CONCACAF’s Support Helps Elect Blatter FIFA President

Date Published: 

CONCACAF’s 100 per cent support for Joseph A. Sepp Blatter of Switzerland led to his election as President of FIFA at the FIFA Congress in Paris in June. “We are delighted that our votes were the crucial ones which elected the man best equipped to lead football into the new millenium,” said CONCACAF President Jack Warner.

All of CONCACAF’s 35 votes were cast for Mr. Blatter who led on the first ballot by 111 to 80, only 17 votes short of the required two thirds majority. His opponent, the President of UEFA, Lennart Johansson, then conceded before the second round in which only a simple majority was required.

“The global view which Mr. Blatter has always espoused has always attracted us,” said Mr. Warner. “Thus we were solidly behind Mr. Blatter from the start. We believe he will be of tremendous support to all corners of the world, especially those who are developing and growing- as we are in CONCACAF.”
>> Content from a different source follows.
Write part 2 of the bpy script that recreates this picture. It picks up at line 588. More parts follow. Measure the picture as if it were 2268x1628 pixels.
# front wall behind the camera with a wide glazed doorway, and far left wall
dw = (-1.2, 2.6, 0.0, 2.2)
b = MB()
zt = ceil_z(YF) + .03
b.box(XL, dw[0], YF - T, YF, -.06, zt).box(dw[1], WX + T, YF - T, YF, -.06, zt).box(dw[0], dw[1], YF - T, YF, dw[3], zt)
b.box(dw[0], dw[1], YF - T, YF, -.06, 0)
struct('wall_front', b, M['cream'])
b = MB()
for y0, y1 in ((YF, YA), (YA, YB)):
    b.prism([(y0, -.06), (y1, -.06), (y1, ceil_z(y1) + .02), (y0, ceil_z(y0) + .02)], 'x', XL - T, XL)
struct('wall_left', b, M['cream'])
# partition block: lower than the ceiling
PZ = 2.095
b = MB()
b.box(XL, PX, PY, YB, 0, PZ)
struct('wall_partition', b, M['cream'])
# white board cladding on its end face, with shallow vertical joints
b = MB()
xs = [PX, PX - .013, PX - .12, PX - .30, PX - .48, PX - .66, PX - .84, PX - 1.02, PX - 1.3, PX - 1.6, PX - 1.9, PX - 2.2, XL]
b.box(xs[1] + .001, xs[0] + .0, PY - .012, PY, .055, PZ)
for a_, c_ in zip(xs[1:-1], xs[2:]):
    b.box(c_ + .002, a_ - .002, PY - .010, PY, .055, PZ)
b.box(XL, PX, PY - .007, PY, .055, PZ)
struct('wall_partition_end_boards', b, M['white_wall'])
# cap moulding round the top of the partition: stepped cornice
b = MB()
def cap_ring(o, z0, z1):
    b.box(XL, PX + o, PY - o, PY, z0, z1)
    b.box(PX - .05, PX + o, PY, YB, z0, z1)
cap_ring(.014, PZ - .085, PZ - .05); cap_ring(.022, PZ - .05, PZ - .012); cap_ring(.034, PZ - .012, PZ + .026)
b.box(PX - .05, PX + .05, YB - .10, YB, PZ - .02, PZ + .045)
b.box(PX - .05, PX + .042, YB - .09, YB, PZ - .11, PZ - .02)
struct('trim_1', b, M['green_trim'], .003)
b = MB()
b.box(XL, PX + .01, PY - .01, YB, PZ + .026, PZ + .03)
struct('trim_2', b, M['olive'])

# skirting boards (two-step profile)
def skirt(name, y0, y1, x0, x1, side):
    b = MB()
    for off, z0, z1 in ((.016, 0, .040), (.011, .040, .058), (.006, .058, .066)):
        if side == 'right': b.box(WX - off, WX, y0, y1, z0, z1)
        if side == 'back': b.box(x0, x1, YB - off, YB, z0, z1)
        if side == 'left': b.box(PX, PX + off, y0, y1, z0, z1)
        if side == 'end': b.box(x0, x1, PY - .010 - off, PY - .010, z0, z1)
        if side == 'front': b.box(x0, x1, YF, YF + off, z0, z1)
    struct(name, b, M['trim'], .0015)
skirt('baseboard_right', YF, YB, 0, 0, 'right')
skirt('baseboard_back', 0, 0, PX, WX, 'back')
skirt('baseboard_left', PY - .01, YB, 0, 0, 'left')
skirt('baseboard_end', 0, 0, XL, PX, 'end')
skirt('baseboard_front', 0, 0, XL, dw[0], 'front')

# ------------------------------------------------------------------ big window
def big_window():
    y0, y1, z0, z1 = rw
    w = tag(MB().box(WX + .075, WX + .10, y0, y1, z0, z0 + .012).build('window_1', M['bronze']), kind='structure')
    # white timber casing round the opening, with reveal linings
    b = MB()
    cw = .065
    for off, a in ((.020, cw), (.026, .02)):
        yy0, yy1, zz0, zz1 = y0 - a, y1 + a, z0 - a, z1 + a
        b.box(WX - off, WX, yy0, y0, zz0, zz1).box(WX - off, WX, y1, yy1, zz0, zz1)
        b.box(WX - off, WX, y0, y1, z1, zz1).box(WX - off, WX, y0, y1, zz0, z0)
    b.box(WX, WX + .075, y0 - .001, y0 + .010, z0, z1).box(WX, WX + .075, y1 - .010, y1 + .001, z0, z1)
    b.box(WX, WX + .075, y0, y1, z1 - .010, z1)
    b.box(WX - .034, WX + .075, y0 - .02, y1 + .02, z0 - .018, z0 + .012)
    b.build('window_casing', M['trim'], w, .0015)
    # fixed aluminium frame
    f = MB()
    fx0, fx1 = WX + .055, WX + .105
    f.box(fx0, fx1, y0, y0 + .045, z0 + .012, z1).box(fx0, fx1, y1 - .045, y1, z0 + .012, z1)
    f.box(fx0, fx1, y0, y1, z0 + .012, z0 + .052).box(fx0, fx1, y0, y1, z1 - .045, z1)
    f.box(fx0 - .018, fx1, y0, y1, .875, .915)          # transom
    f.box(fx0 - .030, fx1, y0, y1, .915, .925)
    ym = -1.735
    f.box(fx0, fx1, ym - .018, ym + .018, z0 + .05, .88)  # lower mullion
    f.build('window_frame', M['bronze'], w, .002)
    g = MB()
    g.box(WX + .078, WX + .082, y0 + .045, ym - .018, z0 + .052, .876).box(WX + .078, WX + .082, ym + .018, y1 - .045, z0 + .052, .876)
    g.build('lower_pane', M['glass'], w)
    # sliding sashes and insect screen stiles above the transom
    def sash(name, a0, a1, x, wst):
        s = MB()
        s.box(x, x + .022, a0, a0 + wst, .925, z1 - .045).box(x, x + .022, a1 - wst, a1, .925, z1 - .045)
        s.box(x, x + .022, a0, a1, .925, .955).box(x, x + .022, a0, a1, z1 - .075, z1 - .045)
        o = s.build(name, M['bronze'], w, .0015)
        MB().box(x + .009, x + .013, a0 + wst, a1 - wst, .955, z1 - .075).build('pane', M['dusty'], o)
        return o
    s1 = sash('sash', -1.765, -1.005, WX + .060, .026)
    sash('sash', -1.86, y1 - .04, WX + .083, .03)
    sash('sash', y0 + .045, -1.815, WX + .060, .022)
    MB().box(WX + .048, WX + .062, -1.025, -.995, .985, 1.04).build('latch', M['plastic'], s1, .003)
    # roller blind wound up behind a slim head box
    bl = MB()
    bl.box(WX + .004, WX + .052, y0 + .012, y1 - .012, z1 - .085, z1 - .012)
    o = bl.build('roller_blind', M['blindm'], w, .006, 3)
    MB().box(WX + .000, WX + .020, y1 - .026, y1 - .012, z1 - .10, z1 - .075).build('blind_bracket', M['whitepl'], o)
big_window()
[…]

Since his election, Mr. Blatter has formulated "The FIFA President's 11-point Programme," which consists of the following items: 1. The World Cup, Korea/Japan 2002; 2. Football and its implications to health; 3. The International Centre for Sports Studies at Neuchatel University (Switzerland); 4. SOS Children's Villages, the charity organization supported by FIFA; 5. Dialogue with government authorities, particularly the European Union, regarding political interference in football; 6. Relations with other sports organizations, particularly the IOC regarding the future of football at the Olympic Games; 7. The distribution policy of the World Cup television rights to ensure that as many viewers as possible can continue to see television broadcasts free of extra charges; 8. The use of revenue from the television and marketing contracts; 9. The trend towards creating independent leagues, or leagues founded by major clubs; 10. Further improvement to refereeing standards with the aim of enabling referees to serve football more fully; 11. Enhancing the role of the Confederations.